Linux heeft de reputatie betrouwbaarder te zijn dan Windows NT. Deze bewering moet zorgvuldig worden onderzocht. Hij lijkt logisch, omdat de Linux-code beknopter is dan die van NT. Bovendien wordt Linux voortdurend verbeterd door een heel legioen enthousiastelingen die samenwerken om alle fouten uit het systeem te halen.
NT daarentegen is ontwikkeld door een groot Microsoft-team, dat ernstig wordt beperkt door commerciële overwegingen, met name de eis dat Microsoft de toekomst van NT kan bepalen en kan afstemmen op de eigen commerciële ambities. Gebruikerseisen komen op de tweede plaats. Ik ben dan ook van mening dat Linux uiteindelijk zal overwinnen. We zullen zien.
Linux is nooit zo zwaar onder druk gezet als NT. Er zijn nog maar weinig grafische applicaties, en er is geen equivalent van de massieve NT-applicaties zoals Photoshop. Op de server verzorgt NT een database, een web-server, een applicatieserver, e-mail en dergelijke. De meeste van deze servers zouden heel betrouwbaar kunnen draaien op hun eigen NT-server, maar als er meerdere applicaties op één machine draaien dan raakt NT in de war en crasht het systeem om de haverklap. In feite is het onzinnig een onvolgroeid systeem als NT (of Linux) te overbelasten als er ook beproefde systemen als Unix of AS/400 te koop zijn. Veel kritiek op NT is te wijten aan misbruik door overbelasting.
Microsoft maakt een hoop fouten met NT, ondanks alle commerciële succes. Misschien wordt men aan het denken gezet door de toenemende dreiging van Linux en het groeiende besef dat NT een instrument is om klanten met handen en voeten aan Microsoft te binden, met het bijbehorende prijskaartje – er moet iemand meebetalen aan de bijna obscene winstcijfers van Microsoft. De poging om de hele midrange-markt te domineren, van desktop tot server, leidt ertoe dat het concept van een alomvattend besturingssysteem op de helling gaat. Een van de zwakke plekken van Unix was dat het systeem te groot en te complex was voor de desktop. Dit geldt ook voor NT.

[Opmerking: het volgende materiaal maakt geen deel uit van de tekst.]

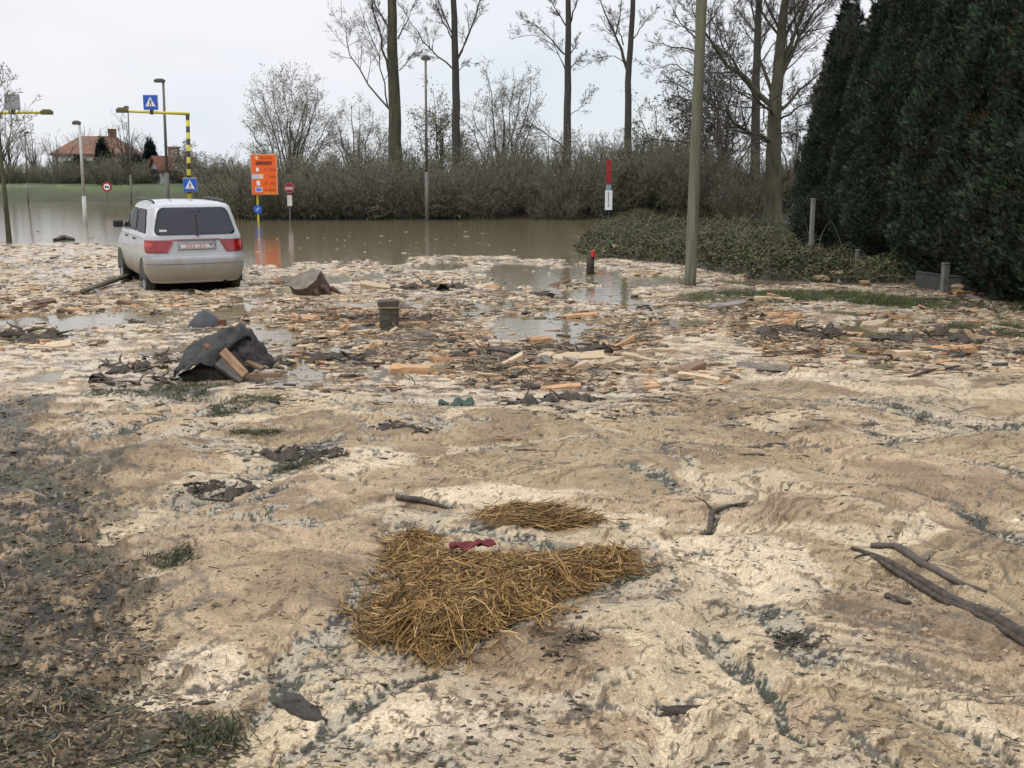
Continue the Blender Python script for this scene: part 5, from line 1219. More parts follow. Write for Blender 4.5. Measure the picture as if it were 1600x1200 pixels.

Bij de eerste release van NT waren de gui-functies als client in ‘protected’ mode geïmplementeerd. Deze robuuste architectuur kwam overeen met die van Unix- of VMS-werkstations. Het betekende wel dat de Windows API’s moesten worden geëmuleerd door procedures tussen processen aan te roepen; een aanzienlijke overhead. Daarbij was compatibiliteit met applicaties voor Windows 3.1 en 95 niet erg praktisch. Met het invoeren van het Win95-concept werd de gui in het besturingssysteem ingebouwd; de grafische prestatie verbeterde en de compatibiliteit met Windows 95 nam toe. Op dat moment was NT een prima desktop-systeem. Bij de daaropvolgende releases had Microsoft zich beter kunnen concentreren op efficiency en het terugdringen van overhead en het ondersteunen van randapparatuur.
In theorie zouden de gui-uitbreidingen de server-functies niet moeten beïnvloeden. Op de server is een gui echter niet nodig, hooguit een speciaal interface voor de systeembeheerder, dat naast de database draait. Zo’n interface is prettig voor de systeembeheerder, maar essentieel is het allerminst. Vrijwel alle dagelijkse operationele NT-beheeractiviteiten worden op afstand uitgevoerd op een Windows 95 of 98 client, geen NT. De server-versie kan dus best zonder gui, in elk geval de ingebouwde Win95-compatibele versie. In plaats daarvan zou de server zich beter kunnen concentreren op ‘scheduling’, protectie, ‘multiprocessing’, clustering en andere typische server-functies.
Het hele Microsoft-concept, waarbij één besturingssysteem voor zowel de client als de server als een voordeel wordt gebracht, rammelt aan alle kanten. De client moet efficiënt, single-user en startklaar zijn en moet speciaal geschikt zijn voor grafische toepassingen en connectiviteit. De server moet schaalbaar zijn, een groot aantal gelijktijdige sessies aankunnen en uiteenlopende randapparaten ondersteunen; de nadruk moet liggen op efficiënte input en output. Deze eisen komen niet met elkaar overeen. In de praktijk gebruiken de meeste organisaties Win95-clients en NT- of Unix-servers. De databases, webservers en dergelijke draaien op NT, maar de meeste NT-applicaties zijn in feite clients die op Windows 95 draaien. En het laat de Windows-client koud of de server onder NT, Unix, OS/400 of OS/390 draait!
De conclusie is simpel. Microsoft moet twee verschillende producten ontwikkelen, één voor de client en één voor de server, die desgewenst uit gemeenschappelijke onderdelen kunnen bestaan. Ik ben benieuwd of Linux in dezelfde val loopt.